January 28, 2022, District of Nevada – Defendant Nixon Peabody, LLP files a motion to dismiss the lawsuit filed by Trustee Christina Lovato for the bankruptcy estates of Debtors DC Solar Solutions, Inc. DC Solar Distribution, Inc., DC Solar Freedom, Inc., and Double Jump, Inc. Last year on October 25, 2021, Lovato filed an action against Nixon, seeking damages and making allegations of “professional malpractice”, “breach of fiduciary duty”, “aiding and abetting breach”, “disallowance of claims”, and “constructive fraudulent transfers”.
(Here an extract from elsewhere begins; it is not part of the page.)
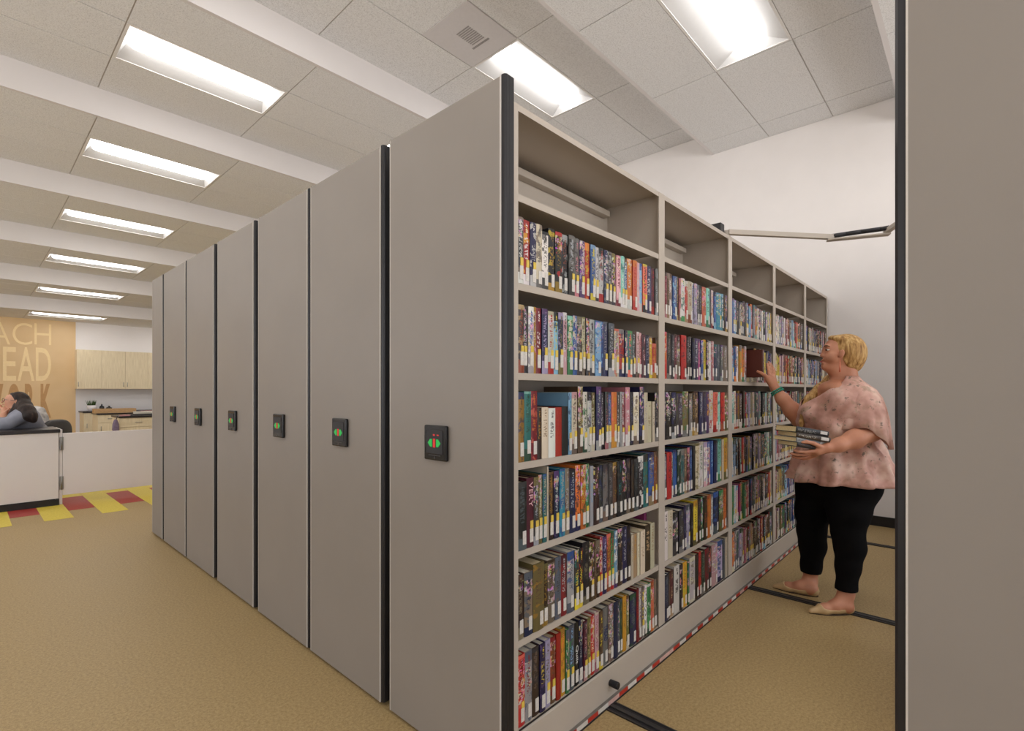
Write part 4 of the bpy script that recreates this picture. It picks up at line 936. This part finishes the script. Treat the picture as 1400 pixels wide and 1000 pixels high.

In its motion, Nixon asserts that the Debtor’s bankruptcy petition arose out of a “criminal Ponzi scheme” allegedly conceived and orchestrated by two individuals – Jeff and Paulette Carpoff. Nixon further claims that the Carpoffs “devised the criminal scheme and perpetrated it” through their wholly-owned and wholly controlled companies, DC Solar Solutions and DC Solar Distribution. Accordingly, Nixon argues that the Carpoffs (not Nixon or anyone else) were the “principal wrongdoers” in the underlying “fraud”. The motion contends that Carpoffs are “at least equally at fault” as anyone else for the harm caused by their “unlawful conduct”, so in pari delicto bars them from bringing claims against Nixon for conduct related to their fraud. Accordingly, Nixon requests the Court for an order dismissing Counts I–IV and VIII of the complaint with prejudice.